The news this week that KKR is working with two Italian banks – UniCredit and Intesa Sanpaolo – on a vehicle to house a portfolio of their restructured loans is further evidence, if it were needed, that private debt funds are playing a key role in banking reform.
As the traditional banking community strives to reconfigure balance sheets and re-home the problem children in their loan portfolios, savvy credit investors are proving increasingly adept at finding ways to house such assets.
KKR’s initiative – which, it should be noted, is at a very preliminary stage – would follow a number of similar deals in recent months.
In January, for example, AnaCap Financial Partners acquired a portfolio of performing loans from Gruppo Monte dei Paschi di Siena, another Italian lender. A few months earlier, GE Capital continued its shift from real estate equity investing to lending when it acquired a £1.4 billion (€1.7 billion; $2.3 billion) portfolio of performing European property loans from Deutsche Postbank. Fortress Investments, meanwhile, is in the process of raising a fund exclusively targeting Italian non-performing loans. It has raised more than $888 million for the vehicle to date.
Stress tests to be carried out by the European Central Bank on the continent’s banks this year are likely to precipitate many more such sales as lenders looks to offload riskier credits which have a punitive effect on their balance sheets thanks to the new capital adequacy ratios.

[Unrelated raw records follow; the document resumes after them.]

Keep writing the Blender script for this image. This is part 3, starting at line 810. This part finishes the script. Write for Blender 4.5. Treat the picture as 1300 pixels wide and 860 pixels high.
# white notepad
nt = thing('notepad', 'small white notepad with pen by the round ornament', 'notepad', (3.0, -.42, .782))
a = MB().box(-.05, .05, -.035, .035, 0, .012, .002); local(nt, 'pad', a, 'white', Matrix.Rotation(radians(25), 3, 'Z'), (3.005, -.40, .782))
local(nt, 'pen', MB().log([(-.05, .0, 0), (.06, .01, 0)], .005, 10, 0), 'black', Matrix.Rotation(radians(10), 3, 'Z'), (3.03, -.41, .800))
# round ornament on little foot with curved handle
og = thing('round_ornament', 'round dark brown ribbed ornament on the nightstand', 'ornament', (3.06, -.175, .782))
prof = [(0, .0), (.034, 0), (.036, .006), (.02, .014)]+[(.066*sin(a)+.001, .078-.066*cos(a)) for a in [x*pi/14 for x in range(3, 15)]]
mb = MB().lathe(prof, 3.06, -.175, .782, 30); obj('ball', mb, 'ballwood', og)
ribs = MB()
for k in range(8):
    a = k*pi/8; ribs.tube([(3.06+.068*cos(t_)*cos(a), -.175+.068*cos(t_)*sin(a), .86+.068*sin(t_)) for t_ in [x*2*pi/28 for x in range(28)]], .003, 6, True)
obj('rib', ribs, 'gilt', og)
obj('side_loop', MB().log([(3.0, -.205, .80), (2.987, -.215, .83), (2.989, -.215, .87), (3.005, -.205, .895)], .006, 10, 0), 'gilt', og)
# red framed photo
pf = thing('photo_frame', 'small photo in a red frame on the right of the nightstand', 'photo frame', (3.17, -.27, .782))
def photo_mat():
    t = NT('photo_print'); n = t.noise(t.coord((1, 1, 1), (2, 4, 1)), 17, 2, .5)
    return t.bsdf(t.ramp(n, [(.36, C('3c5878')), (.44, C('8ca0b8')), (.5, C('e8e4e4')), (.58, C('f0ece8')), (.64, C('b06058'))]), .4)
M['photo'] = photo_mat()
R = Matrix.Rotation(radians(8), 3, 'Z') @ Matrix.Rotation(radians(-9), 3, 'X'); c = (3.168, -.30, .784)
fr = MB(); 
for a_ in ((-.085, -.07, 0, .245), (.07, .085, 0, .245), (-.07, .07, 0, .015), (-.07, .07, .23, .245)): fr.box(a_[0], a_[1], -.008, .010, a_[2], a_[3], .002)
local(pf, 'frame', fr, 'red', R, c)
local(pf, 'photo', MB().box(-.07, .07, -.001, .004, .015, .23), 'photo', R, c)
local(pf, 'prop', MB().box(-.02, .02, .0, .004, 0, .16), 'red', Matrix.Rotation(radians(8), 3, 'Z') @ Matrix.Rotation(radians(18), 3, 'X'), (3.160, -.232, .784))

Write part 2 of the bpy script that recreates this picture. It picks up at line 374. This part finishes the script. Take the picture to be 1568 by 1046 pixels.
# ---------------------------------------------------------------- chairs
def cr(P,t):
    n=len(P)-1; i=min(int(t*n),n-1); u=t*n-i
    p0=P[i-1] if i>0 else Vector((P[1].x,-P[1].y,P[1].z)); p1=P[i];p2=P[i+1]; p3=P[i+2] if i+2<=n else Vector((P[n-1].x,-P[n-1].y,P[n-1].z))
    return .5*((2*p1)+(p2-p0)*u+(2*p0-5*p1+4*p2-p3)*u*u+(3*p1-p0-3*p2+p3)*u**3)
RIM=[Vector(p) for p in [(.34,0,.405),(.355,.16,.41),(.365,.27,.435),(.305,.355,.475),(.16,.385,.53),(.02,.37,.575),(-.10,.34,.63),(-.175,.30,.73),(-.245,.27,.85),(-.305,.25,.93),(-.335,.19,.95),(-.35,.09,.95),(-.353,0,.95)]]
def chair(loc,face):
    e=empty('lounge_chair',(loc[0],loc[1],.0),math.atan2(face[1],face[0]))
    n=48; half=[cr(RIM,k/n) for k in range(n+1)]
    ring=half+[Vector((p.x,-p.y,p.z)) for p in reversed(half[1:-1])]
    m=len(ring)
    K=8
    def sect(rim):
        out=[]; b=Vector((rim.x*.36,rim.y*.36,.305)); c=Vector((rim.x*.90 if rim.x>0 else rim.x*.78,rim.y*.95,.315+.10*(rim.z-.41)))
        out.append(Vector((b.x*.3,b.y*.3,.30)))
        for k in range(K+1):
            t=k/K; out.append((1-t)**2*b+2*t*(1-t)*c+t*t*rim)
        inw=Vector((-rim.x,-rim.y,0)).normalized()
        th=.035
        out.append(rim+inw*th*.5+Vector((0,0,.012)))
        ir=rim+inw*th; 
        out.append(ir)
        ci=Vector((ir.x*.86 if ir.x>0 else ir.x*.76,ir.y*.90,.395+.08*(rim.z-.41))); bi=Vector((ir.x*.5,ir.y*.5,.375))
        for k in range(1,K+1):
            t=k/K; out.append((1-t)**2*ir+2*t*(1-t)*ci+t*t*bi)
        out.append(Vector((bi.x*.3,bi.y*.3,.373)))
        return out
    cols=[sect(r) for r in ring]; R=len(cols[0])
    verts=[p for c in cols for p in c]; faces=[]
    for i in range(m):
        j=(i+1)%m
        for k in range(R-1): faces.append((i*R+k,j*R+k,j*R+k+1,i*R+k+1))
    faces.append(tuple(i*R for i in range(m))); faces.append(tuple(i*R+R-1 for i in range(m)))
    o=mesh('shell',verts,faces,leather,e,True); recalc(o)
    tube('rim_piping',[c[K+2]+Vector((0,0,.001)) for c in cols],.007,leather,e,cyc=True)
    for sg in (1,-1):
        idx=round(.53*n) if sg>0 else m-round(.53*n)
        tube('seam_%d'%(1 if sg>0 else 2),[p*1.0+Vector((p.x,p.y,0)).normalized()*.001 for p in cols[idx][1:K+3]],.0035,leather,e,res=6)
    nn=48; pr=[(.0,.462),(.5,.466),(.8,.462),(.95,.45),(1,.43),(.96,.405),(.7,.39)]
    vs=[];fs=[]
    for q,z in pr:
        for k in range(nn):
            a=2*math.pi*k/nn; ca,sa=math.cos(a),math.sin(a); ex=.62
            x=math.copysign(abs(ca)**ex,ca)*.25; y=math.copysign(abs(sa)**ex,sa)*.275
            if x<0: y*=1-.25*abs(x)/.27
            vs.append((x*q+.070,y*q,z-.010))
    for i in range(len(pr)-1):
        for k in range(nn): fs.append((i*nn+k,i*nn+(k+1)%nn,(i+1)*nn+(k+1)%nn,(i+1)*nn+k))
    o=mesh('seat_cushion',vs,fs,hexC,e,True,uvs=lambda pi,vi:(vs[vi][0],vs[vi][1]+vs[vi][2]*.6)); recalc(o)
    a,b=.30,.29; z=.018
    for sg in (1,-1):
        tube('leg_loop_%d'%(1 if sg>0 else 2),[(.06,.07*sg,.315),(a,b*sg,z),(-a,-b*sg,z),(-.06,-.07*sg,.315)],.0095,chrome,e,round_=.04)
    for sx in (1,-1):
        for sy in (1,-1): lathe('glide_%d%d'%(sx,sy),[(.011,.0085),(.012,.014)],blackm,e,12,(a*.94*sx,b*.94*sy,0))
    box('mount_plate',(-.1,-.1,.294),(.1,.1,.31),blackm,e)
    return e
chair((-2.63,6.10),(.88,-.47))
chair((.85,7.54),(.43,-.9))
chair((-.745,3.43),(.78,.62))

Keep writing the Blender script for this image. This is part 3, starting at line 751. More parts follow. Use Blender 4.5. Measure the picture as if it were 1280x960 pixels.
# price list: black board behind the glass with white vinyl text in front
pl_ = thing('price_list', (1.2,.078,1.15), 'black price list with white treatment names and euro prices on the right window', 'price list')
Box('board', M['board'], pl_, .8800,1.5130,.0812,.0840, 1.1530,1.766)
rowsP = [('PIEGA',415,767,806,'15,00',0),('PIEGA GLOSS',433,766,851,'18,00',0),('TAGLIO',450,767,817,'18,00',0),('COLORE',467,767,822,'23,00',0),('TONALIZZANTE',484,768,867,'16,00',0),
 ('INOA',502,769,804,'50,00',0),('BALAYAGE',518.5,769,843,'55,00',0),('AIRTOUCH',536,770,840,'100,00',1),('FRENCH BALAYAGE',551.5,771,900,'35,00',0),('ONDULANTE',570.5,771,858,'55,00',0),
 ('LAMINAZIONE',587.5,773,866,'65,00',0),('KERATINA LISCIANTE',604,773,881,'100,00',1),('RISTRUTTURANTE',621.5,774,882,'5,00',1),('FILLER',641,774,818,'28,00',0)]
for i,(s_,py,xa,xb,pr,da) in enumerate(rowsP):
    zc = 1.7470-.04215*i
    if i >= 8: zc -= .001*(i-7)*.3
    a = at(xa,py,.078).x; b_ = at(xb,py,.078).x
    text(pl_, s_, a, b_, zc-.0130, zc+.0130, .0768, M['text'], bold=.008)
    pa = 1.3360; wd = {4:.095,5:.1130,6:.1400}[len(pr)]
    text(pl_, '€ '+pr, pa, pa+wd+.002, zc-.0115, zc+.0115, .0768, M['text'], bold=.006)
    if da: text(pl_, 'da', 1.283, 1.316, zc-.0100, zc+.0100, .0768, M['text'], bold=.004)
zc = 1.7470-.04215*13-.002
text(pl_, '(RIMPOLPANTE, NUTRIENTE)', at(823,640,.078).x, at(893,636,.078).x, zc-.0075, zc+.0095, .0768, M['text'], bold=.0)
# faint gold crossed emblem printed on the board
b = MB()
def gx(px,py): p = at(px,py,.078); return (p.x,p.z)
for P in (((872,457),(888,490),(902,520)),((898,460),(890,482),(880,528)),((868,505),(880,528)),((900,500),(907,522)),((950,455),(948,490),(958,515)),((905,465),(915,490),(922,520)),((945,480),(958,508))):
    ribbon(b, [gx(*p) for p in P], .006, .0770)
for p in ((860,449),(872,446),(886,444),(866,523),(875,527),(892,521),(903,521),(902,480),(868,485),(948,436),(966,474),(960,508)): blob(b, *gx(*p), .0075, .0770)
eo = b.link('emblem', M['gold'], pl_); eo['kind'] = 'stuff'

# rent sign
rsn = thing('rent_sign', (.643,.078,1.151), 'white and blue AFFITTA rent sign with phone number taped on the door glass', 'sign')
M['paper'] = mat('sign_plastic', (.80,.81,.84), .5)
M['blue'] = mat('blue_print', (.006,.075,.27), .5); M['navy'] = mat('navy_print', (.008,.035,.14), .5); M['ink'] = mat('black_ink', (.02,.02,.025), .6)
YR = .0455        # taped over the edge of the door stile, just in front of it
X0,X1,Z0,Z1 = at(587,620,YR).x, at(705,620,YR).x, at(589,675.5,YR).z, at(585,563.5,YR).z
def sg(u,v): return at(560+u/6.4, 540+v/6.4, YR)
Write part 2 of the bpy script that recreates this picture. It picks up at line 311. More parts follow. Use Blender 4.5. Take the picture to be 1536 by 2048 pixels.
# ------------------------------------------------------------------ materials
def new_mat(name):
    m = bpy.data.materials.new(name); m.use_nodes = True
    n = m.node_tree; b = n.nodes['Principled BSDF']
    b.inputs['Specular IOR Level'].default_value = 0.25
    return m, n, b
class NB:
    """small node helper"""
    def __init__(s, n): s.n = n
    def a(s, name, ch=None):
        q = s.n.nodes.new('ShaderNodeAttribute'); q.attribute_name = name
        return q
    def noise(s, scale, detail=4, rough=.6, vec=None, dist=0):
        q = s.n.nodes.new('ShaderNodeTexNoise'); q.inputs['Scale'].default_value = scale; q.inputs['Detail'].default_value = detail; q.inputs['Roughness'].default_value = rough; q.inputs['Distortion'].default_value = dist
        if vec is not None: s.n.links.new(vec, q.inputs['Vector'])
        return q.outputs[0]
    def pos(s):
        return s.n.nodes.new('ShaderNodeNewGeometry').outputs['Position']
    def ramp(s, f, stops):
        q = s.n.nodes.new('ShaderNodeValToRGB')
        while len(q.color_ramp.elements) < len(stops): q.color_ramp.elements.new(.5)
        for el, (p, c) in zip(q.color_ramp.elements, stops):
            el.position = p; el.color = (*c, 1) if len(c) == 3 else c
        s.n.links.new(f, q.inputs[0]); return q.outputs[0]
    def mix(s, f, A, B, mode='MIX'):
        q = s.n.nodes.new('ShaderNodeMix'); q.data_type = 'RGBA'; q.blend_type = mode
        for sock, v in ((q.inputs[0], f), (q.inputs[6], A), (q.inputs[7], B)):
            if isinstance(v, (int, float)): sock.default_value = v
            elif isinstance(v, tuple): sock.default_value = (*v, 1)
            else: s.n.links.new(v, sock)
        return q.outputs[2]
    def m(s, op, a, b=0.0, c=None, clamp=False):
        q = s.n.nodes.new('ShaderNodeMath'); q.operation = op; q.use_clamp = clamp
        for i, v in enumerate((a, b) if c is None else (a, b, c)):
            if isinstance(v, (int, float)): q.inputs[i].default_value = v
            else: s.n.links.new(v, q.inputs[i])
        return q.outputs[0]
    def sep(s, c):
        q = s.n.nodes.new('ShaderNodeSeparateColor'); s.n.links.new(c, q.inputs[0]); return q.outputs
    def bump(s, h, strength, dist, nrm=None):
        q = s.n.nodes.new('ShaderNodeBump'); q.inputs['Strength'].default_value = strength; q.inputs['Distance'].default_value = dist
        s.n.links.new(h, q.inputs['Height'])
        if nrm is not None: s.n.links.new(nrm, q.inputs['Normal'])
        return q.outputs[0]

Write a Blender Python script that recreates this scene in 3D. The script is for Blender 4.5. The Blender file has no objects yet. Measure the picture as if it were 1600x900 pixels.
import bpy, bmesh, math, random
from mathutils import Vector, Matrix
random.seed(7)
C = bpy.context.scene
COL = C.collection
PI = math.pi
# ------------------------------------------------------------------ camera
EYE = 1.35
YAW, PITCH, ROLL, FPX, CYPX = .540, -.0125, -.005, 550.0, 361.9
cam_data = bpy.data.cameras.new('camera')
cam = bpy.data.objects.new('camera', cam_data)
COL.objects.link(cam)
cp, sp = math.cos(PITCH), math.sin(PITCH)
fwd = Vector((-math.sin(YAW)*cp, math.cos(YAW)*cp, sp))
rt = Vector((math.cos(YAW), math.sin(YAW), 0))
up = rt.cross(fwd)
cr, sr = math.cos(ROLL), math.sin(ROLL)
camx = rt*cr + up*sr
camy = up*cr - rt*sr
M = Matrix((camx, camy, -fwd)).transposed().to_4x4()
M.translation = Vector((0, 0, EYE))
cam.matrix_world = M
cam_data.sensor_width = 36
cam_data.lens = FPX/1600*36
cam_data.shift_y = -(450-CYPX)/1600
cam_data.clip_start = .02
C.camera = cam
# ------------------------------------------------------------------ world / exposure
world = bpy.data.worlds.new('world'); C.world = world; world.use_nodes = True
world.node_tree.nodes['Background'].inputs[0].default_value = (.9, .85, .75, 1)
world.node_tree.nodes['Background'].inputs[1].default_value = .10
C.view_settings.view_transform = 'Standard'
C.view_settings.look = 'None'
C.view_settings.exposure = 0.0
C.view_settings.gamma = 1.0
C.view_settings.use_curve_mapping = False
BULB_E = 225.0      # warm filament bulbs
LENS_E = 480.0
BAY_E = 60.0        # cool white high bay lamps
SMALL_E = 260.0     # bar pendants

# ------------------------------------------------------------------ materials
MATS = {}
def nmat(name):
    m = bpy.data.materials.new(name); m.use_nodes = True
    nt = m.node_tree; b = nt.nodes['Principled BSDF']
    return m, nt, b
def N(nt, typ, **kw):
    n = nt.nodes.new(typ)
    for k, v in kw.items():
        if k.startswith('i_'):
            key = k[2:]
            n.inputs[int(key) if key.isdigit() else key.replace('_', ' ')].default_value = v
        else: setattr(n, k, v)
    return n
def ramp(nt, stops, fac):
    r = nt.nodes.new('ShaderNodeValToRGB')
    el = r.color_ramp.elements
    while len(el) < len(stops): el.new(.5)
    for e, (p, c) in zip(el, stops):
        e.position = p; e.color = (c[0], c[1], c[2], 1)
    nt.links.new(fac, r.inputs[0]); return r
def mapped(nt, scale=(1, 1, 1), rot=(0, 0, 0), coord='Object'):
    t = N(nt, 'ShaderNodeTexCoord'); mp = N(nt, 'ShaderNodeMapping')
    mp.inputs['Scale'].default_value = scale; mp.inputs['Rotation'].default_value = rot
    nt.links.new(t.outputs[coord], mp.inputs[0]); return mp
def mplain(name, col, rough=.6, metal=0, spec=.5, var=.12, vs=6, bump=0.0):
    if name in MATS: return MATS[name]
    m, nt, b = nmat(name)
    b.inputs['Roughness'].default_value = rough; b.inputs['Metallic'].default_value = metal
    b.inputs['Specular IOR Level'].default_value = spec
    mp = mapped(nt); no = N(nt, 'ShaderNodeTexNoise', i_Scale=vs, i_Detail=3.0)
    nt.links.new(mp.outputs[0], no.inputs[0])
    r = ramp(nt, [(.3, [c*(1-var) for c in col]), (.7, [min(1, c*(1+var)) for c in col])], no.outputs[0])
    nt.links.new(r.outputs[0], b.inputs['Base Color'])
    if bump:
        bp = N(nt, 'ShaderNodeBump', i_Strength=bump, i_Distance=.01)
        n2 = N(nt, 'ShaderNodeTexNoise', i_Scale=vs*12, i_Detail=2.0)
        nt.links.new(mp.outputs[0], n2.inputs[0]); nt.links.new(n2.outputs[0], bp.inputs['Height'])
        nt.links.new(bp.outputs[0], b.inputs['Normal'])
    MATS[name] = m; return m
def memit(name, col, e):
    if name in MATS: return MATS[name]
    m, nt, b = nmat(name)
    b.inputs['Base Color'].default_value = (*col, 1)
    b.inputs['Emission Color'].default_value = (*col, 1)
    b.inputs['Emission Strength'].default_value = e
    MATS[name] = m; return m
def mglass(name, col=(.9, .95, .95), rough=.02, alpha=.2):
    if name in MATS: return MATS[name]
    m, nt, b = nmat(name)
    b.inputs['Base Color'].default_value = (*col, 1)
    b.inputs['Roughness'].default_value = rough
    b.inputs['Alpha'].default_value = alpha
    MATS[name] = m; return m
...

Europe will be the epicentre of such activity, because US banks have generally been more proactive at cleaning up their balance sheets in the wake of the economic crisis. It also has a more efficient secondary market in such loans, with established institutional players able to call on entrenched relationships. Familiarity also means less likelihood of significant mismatching when it comes the seller and buyer’s pricing expectations.
In Europe, banks have been more reluctant to book writedowns or write-offs, preferring to warehouse bad assets and await a recovery. Time is running out, and with markets improving and fierce competition for such loan portfolios developing (thereby driving up prices), Europe’s banks are starting to shift some inventory.
Lee Millstein, senior managing director at Cerberus Capital Management, is certainly of this view. “We think the biggest opportunity is the deleveraging and cleaning up of the European banks,” Milstein said back in January. “It is not just the NPLs on bank balance sheets – €1.2 trillion and growing – but also huge amounts of real estate and companies that they have taken back through some kind of administration or foreclosure process. Combine that with the need for capital, and we see a huge flow of product coming out of bank balance sheets.”
Increased deal activity of this sort is good news for all concerned. For private debt funds, it provides a ready source of dealflow, although as discounts narrow such deals begin to look less attractive. For the banks, offloading non-performing or even performing loan portfolios frees them up to fund new deals. That in turn is great news for sponsors and European corporates.